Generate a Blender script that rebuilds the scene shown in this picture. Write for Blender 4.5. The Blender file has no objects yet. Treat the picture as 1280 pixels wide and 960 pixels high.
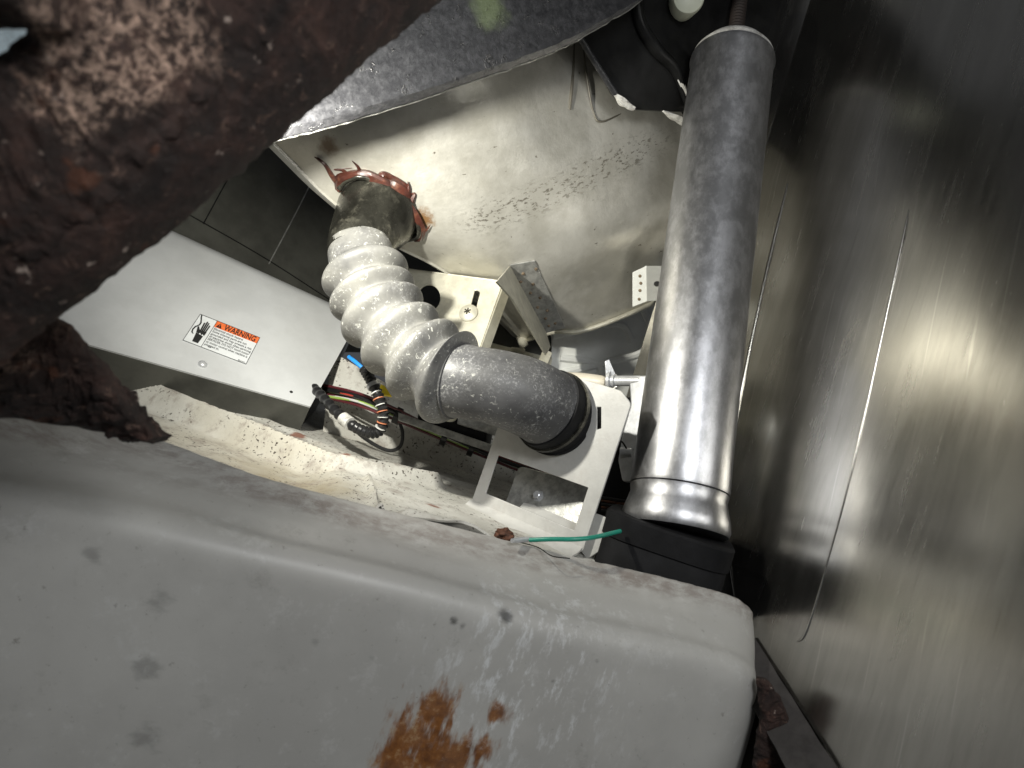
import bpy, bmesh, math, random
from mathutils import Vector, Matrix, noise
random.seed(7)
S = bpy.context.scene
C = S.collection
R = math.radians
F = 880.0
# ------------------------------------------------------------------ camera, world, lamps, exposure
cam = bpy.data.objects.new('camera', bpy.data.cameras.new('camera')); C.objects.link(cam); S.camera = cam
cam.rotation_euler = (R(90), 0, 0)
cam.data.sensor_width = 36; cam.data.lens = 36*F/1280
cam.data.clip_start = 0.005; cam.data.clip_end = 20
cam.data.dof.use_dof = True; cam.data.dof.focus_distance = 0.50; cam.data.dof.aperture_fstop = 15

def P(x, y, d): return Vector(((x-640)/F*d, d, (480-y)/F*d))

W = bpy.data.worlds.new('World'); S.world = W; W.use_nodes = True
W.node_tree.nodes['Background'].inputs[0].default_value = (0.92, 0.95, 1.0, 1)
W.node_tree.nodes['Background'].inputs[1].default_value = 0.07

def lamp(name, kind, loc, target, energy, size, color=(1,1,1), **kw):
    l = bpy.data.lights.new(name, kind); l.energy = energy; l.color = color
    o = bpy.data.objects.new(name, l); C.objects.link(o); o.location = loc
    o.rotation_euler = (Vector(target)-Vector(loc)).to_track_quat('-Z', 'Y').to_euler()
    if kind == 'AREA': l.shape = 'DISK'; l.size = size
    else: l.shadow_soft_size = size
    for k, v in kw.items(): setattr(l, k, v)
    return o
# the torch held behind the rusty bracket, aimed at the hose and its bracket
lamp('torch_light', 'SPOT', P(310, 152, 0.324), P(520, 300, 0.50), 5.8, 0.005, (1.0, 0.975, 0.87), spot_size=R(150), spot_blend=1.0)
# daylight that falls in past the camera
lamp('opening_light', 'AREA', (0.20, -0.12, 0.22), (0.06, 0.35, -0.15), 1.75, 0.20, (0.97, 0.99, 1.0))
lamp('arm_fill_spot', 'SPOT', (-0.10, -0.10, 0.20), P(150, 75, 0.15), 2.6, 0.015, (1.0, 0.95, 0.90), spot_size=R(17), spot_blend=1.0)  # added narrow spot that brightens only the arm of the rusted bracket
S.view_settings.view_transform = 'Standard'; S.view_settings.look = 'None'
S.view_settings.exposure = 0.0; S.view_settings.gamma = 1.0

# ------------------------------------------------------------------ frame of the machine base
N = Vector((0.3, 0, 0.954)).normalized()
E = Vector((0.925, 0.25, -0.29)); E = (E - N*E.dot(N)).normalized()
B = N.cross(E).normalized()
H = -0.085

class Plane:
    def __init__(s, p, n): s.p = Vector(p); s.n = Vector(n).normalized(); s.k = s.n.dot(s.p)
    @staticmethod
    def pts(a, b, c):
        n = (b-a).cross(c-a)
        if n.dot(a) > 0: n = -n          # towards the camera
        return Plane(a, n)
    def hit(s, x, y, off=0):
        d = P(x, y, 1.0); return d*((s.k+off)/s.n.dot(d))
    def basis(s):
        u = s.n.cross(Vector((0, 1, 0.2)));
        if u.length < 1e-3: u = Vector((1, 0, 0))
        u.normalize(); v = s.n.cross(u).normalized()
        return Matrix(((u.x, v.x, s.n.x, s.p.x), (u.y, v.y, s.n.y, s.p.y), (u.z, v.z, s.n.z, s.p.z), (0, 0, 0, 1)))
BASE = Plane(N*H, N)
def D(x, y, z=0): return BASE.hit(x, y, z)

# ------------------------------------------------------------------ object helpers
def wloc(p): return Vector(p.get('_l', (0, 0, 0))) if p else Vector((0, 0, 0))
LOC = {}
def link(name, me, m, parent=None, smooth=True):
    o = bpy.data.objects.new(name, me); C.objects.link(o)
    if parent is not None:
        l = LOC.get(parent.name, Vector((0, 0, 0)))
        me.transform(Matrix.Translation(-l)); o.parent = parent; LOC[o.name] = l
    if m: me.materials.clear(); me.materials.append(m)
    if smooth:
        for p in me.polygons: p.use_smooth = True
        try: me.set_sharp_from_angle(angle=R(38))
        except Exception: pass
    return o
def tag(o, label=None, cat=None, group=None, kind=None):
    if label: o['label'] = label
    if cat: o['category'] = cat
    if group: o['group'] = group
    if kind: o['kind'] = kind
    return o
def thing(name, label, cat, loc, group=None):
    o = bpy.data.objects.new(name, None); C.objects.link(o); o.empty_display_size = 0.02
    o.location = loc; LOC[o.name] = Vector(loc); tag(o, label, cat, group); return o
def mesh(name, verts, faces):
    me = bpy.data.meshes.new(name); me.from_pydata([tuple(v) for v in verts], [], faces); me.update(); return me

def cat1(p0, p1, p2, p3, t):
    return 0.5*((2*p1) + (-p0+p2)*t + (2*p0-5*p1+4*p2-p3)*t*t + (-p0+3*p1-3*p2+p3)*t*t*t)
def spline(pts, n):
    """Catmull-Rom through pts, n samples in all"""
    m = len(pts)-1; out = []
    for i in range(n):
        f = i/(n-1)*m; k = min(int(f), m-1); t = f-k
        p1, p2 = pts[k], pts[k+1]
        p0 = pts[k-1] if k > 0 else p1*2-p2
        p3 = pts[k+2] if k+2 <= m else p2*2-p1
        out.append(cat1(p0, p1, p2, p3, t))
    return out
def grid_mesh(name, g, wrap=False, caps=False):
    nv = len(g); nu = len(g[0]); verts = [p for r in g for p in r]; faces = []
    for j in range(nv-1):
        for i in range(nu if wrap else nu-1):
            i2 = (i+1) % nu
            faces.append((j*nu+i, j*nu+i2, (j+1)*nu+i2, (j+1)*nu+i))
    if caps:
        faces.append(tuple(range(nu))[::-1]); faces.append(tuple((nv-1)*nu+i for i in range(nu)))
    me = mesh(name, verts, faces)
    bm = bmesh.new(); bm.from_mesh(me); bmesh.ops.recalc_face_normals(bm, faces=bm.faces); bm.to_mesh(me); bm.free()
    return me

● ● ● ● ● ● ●

◆ Exercise task: Transcribe the listing above verbatim. Omit the pictures.

◆ Response:
Generate a Blender script that rebuilds the scene shown in this picture. Write for Blender 4.5. The Blender file has no objects yet. Treat the picture as 1280 pixels wide and 960 pixels high.
import bpy, bmesh, math, random
from mathutils import Vector, Matrix, noise
random.seed(7)
S = bpy.context.scene
C = S.collection
R = math.radians
F = 880.0
# ------------------------------------------------------------------ camera, world, lamps, exposure
cam = bpy.data.objects.new('camera', bpy.data.cameras.new('camera')); C.objects.link(cam); S.camera = cam
cam.rotation_euler = (R(90), 0, 0)
cam.data.sensor_width = 36; cam.data.lens = 36*F/1280
cam.data.clip_start = 0.005; cam.data.clip_end = 20
cam.data.dof.use_dof = True; cam.data.dof.focus_distance = 0.50; cam.data.dof.aperture_fstop = 15

def P(x, y, d): return Vector(((x-640)/F*d, d, (480-y)/F*d))

W = bpy.data.worlds.new('World'); S.world = W; W.use_nodes = True
W.node_tree.nodes['Background'].inputs[0].default_value = (0.92, 0.95, 1.0, 1)
W.node_tree.nodes['Background'].inputs[1].default_value = 0.07

def lamp(name, kind, loc, target, energy, size, color=(1,1,1), **kw):
    l = bpy.data.lights.new(name, kind); l.energy = energy; l.color = color
    o = bpy.data.objects.new(name, l); C.objects.link(o); o.location = loc
    o.rotation_euler = (Vector(target)-Vector(loc)).to_track_quat('-Z', 'Y').to_euler()
    if kind == 'AREA': l.shape = 'DISK'; l.size = size
    else: l.shadow_soft_size = size
    for k, v in kw.items(): setattr(l, k, v)
    return o
# the torch held behind the rusty bracket, aimed at the hose and its bracket
lamp('torch_light', 'SPOT', P(310, 152, 0.324), P(520, 300, 0.50), 5.8, 0.005, (1.0, 0.975, 0.87), spot_size=R(150), spot_blend=1.0)
# daylight that falls in past the camera
lamp('opening_light', 'AREA', (0.20, -0.12, 0.22), (0.06, 0.35, -0.15), 1.75, 0.20, (0.97, 0.99, 1.0))
lamp('arm_fill_spot', 'SPOT', (-0.10, -0.10, 0.20), P(150, 75, 0.15), 2.6, 0.015, (1.0, 0.95, 0.90), spot_size=R(17), spot_blend=1.0)  # added narrow spot that brightens only the arm of the rusted bracket
S.view_settings.view_transform = 'Standard'; S.view_settings.look = 'None'
S.view_settings.exposure = 0.0; S.view_settings.gamma = 1.0

# ------------------------------------------------------------------ frame of the machine base
N = Vector((0.3, 0, 0.954)).normalized()
E = Vector((0.925, 0.25, -0.29)); E = (E - N*E.dot(N)).normalized()
B = N.cross(E).normalized()
H = -0.085

class Plane:
    def __init__(s, p, n): s.p = Vector(p); s.n = Vector(n).normalized(); s.k = s.n.dot(s.p)
    @staticmethod
    def pts(a, b, c):
        n = (b-a).cross(c-a)
        if n.dot(a) > 0: n = -n          # towards the camera
        return Plane(a, n)
    def hit(s, x, y, off=0):
        d = P(x, y, 1.0); return d*((s.k+off)/s.n.dot(d))
    def basis(s):
        u = s.n.cross(Vector((0, 1, 0.2)));
        if u.length < 1e-3: u = Vector((1, 0, 0))
        u.normalize(); v = s.n.cross(u).normalized()
        return Matrix(((u.x, v.x, s.n.x, s.p.x), (u.y, v.y, s.n.y, s.p.y), (u.z, v.z, s.n.z, s.p.z), (0, 0, 0, 1)))
BASE = Plane(N*H, N)
def D(x, y, z=0): return BASE.hit(x, y, z)

# ------------------------------------------------------------------ object helpers
def wloc(p): return Vector(p.get('_l', (0, 0, 0))) if p else Vector((0, 0, 0))
LOC = {}
def link(name, me, m, parent=None, smooth=True):
    o = bpy.data.objects.new(name, me); C.objects.link(o)
    if parent is not None:
        l = LOC.get(parent.name, Vector((0, 0, 0)))
        me.transform(Matrix.Translation(-l)); o.parent = parent; LOC[o.name] = l
    if m: me.materials.clear(); me.materials.append(m)
    if smooth:
        for p in me.polygons: p.use_smooth = True
        try: me.set_sharp_from_angle(angle=R(38))
        except Exception: pass
    return o
def tag(o, label=None, cat=None, group=None, kind=None):
    if label: o['label'] = label
    if cat: o['category'] = cat
    if group: o['group'] = group
    if kind: o['kind'] = kind
    return o
def thing(name, label, cat, loc, group=None):
    o = bpy.data.objects.new(name, None); C.objects.link(o); o.empty_display_size = 0.02
    o.location = loc; LOC[o.name] = Vector(loc); tag(o, label, cat, group); return o
def mesh(name, verts, faces):
    me = bpy.data.meshes.new(name); me.from_pydata([tuple(v) for v in verts], [], faces); me.update(); return me

def cat1(p0, p1, p2, p3, t):
    return 0.5*((2*p1) + (-p0+p2)*t + (2*p0-5*p1+4*p2-p3)*t*t + (-p0+3*p1-3*p2+p3)*t*t*t)
def spline(pts, n):
    """Catmull-Rom through pts, n samples in all"""
    m = len(pts)-1; out = []
    for i in range(n):
        f = i/(n-1)*m; k = min(int(f), m-1); t = f-k
        p1, p2 = pts[k], pts[k+1]
        p0 = pts[k-1] if k > 0 else p1*2-p2
        p3 = pts[k+2] if k+2 <= m else p2*2-p1
        out.append(cat1(p0, p1, p2, p3, t))
    return out
def grid_mesh(name, g, wrap=False, caps=False):
    nv = len(g); nu = len(g[0]); verts = [p for r in g for p in r]; faces = []
    for j in range(nv-1):
        for i in range(nu if wrap else nu-1):
            i2 = (i+1) % nu
            faces.append((j*nu+i, j*nu+i2, (j+1)*nu+i2, (j+1)*nu+i))
    if caps:
        faces.append(tuple(range(nu))[::-1]); faces.append(tuple((nv-1)*nu+i for i in range(nu)))
    me = mesh(name, verts, faces)
    bm = bmesh.new(); bm.from_mesh(me); bmesh.ops.recalc_face_normals(bm, faces=bm.faces); bm.to_mesh(me); bm.free()
    return me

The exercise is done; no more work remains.